2. Iterating Over the Range:

   • Initialize a variable previousPrime to store the last identified prime and result to store the closest pair of primes found. Initially, both are set to indicate no valid primes found (-1).

3. Identify Closest Primes:

   • Loop through each integer from left to right.
   • For each integer, use the is_prime function to determine if it is a prime number.
   • If a prime number is found, check if it can form a closer pair with the previousPrime than any pair previously recorded in result by comparing the differences.
   • If a closer pair is found, update result with the new pair of primes.
   • Update previousPrime to the current prime number.

4. Return Result:

   • After completing the iteration, return the result which contains the pair of closest primes or [-1, -1] if no valid pair was found.

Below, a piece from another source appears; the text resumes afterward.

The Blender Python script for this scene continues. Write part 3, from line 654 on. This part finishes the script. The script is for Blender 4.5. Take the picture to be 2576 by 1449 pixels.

This approach ensures that the solution is efficient and respects the constraints by minimizing operations on non-prime numbers and only focusing on potential prime candidates. Additionally, it ensures the smallest num1 is prioritized by updating results only when necessary.

Code

C++

class Solution {
public:
    // Check if a number is prime
    bool is_prime(int n) {
        if (n < 2) return false; // Numbers less than 2 are not prime
        if (n == 2 || n == 3) return true; // 2 and 3 are prime numbers
        if (n % 2 == 0 || n % 3 == 0) return false; // Eliminate multiples of 2 and 3

        // Check for factors of n starting from 5
        for (int i = 5; i * i <= n; i += 6) {
            if (n % i == 0 || n % (i + 2) == 0) return false;
        }
        return true;
    }

    // Find the closest prime numbers between left and right
    vector<int> closestPrimes(int left, int right) {
        int previousPrime = -1; // Stores the last found prime number
        vector<int> result = {-1, -1}; // Stores the pair of closest primes

        for (int i = left; i <= right; i++) {
            if (is_prime(i)) {
                // Check if the current prime and the previous prime are closer than the current result
                if (previousPrime != -1 && (result[0] == -1 || i - previousPrime < result[1] - result[0])) {
                    result = {previousPrime, i}; // Update the result with the new closest pair
                }
                previousPrime = i; // Update the previous prime to the current prime
            }
        }
        
        return result;
    }
};

Python

class Solution:
    # Check if a number is prime
    def is_prime(self, n: int) -> bool:
        if n < 2:
            return False  # Numbers less than 2 are not prime
        if n == 2 or n == 3:
            return True  # 2 and 3 are prime numbers
        if n % 2 == 0 or n % 3 == 0:
            return False  # Eliminate multiples of 2 and 3

        # Check for factors of n starting from 5
        for i in range(5, int(n**0.5) + 1, 6):
            if n % i == 0 or n % (i + 2) == 0:
                return False
        return True

    # Find the closest prime numbers between left and right
    def closestPrimes(self, left: int, right: int) -> list[int]:
        previousPrime = -1  # Stores the last found prime number
        result = [-1, -1]  # Stores the pair of closest primes

        for i in range(left, right + 1):
            if self.is_prime(i):
                # Check if the current prime and the previous prime are closer than the current result
                if previousPrime != -1 and (result[0] == -1 or i - previousPrime < result[1] - result[0]):
                    result = [previousPrime, i]  # Update the result with the new closest pair
                previousPrime = i  # Update the previous prime to the current prime

        return result

Complexity

• Time complexity: The overall time complexity is $O(n \sqrt{m})$, where $n$ is the difference between right and left ($n = \text{right} - \text{left} + 1$), and $m$ is the maximum number within the range, which is essentially right. The reason is that for each number between left and right, the is_prime function is called, which has a time complexity of $O(\sqrt{m})$ due to checking possible divisors up to the square root of the number.

• Space complexity: The space complexity is $O(1)$. The algorithm uses a constant amount of space for variables like previousPrime and result, and no additional space is required that scales with the input size.